# Short exercise:
Copy each line of the material below that includes the string "part".

+-------+

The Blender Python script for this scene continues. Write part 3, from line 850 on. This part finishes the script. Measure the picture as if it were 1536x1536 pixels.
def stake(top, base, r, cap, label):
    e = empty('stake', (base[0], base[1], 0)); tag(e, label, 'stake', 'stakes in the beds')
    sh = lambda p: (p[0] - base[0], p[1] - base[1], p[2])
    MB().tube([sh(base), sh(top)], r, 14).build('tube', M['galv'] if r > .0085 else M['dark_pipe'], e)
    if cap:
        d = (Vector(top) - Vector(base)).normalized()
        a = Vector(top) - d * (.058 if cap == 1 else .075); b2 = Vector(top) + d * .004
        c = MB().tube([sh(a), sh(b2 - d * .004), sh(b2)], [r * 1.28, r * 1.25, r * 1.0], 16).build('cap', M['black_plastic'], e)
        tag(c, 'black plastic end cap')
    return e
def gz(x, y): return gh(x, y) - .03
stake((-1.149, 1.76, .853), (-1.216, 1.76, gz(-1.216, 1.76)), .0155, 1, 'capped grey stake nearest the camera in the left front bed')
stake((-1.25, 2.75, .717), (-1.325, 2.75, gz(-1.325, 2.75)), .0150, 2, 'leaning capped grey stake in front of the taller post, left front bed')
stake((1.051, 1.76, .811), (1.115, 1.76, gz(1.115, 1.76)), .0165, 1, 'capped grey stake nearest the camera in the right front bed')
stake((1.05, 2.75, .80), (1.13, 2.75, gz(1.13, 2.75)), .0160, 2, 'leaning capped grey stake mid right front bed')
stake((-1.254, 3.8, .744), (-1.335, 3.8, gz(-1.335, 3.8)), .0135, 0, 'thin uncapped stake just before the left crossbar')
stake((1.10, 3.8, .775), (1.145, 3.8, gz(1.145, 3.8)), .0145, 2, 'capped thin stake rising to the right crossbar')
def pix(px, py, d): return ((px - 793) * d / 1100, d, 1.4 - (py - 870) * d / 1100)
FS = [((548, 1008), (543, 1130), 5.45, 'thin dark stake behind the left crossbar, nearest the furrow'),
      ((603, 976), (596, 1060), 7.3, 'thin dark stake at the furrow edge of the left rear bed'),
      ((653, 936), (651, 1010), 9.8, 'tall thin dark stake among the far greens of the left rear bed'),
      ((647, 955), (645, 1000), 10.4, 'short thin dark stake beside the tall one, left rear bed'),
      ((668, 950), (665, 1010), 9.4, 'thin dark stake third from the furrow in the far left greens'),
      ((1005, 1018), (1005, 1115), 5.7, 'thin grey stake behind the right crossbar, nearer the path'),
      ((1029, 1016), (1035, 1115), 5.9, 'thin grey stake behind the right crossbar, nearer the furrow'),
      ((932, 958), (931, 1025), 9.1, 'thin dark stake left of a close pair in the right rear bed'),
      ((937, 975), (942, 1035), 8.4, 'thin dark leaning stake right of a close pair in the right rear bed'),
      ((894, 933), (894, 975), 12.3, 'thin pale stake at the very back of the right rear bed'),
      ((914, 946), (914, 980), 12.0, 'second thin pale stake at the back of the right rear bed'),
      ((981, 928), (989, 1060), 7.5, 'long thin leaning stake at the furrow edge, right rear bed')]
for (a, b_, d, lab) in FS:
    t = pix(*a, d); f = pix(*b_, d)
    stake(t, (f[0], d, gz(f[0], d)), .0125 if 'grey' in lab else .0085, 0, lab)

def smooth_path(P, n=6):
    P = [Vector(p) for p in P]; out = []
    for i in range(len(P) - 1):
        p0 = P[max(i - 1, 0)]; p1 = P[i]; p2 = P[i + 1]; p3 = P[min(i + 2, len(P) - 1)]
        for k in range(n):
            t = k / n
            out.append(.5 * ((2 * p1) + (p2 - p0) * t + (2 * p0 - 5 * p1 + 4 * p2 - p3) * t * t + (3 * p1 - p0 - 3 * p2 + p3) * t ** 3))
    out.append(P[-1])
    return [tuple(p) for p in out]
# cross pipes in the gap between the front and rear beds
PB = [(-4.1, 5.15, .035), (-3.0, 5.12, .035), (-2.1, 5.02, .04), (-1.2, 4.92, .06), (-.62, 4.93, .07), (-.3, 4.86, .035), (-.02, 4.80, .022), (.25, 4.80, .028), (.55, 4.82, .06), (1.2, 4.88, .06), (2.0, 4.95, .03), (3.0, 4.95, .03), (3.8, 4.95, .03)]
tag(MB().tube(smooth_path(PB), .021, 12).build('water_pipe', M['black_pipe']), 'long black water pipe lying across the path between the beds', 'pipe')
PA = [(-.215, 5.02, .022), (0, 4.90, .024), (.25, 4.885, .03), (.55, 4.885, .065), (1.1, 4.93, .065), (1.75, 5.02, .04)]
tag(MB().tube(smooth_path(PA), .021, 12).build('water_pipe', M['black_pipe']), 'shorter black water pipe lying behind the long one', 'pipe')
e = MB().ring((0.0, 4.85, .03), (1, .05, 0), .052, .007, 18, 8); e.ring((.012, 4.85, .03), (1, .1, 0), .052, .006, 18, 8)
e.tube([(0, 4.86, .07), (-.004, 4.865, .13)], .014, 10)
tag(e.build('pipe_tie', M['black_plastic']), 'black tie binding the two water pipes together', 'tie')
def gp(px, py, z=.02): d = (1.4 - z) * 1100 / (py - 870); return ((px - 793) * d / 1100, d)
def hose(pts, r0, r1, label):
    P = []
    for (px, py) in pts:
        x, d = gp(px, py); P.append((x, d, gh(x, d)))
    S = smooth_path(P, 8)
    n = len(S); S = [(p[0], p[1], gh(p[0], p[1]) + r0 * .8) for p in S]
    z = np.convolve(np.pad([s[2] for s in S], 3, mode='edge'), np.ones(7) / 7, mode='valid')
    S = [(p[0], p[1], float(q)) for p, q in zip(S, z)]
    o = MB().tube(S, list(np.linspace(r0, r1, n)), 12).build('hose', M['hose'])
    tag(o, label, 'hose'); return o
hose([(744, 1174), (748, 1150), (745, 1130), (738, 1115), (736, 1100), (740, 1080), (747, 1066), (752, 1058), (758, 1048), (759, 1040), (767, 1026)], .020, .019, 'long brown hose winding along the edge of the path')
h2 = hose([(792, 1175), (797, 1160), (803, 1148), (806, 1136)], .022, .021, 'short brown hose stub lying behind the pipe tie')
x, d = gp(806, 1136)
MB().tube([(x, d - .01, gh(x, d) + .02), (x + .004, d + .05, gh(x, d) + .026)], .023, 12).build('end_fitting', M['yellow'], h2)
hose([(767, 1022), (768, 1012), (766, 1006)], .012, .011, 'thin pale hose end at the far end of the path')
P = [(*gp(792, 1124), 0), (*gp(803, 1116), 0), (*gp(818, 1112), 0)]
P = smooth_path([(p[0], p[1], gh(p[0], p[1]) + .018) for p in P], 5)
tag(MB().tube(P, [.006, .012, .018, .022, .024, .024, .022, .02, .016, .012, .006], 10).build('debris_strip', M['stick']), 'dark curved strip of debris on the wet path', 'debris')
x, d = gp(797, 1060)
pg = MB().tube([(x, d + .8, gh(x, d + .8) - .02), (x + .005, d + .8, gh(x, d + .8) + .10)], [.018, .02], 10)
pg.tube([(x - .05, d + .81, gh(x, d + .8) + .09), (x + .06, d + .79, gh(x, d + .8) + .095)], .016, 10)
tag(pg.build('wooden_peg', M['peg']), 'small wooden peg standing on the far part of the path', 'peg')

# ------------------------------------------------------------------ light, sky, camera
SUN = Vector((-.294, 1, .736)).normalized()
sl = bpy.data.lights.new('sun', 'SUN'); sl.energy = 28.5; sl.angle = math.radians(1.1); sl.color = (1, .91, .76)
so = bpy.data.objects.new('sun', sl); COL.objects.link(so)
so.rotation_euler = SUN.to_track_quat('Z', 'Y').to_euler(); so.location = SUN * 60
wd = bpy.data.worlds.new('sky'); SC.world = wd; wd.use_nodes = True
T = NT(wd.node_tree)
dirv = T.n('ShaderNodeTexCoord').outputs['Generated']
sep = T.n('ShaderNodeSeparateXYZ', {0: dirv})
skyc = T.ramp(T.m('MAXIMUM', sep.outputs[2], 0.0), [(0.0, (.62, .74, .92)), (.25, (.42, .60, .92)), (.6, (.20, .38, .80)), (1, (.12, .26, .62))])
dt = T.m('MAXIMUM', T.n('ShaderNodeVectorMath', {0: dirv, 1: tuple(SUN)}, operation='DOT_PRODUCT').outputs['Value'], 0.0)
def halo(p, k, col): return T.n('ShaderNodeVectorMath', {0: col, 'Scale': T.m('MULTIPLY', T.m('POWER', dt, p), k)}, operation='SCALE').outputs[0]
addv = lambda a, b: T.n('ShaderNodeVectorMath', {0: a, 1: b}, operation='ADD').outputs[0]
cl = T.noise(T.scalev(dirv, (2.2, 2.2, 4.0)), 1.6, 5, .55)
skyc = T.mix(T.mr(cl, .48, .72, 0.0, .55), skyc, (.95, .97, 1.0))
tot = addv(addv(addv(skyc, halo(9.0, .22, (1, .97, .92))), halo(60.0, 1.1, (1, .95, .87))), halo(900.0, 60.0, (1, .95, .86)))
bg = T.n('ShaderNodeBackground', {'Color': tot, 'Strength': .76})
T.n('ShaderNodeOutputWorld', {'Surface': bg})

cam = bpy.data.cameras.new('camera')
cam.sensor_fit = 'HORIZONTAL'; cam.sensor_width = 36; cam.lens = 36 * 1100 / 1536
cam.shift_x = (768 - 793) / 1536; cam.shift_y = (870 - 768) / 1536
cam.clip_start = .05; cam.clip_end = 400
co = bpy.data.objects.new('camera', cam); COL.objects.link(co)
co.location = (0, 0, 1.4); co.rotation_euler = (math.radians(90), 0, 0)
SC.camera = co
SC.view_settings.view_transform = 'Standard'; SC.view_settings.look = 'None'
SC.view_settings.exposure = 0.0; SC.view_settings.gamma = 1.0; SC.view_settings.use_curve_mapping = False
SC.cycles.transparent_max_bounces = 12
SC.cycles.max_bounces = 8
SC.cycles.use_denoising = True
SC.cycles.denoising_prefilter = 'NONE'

+-------+

# Task answer:
The Blender Python script for this scene continues. Write part 3, from line 850 on. This part finishes the script. Measure the picture as if it were 1536x1536 pixels.
tag(pg.build('wooden_peg', M['peg']), 'small wooden peg standing on the far part of the path', 'peg')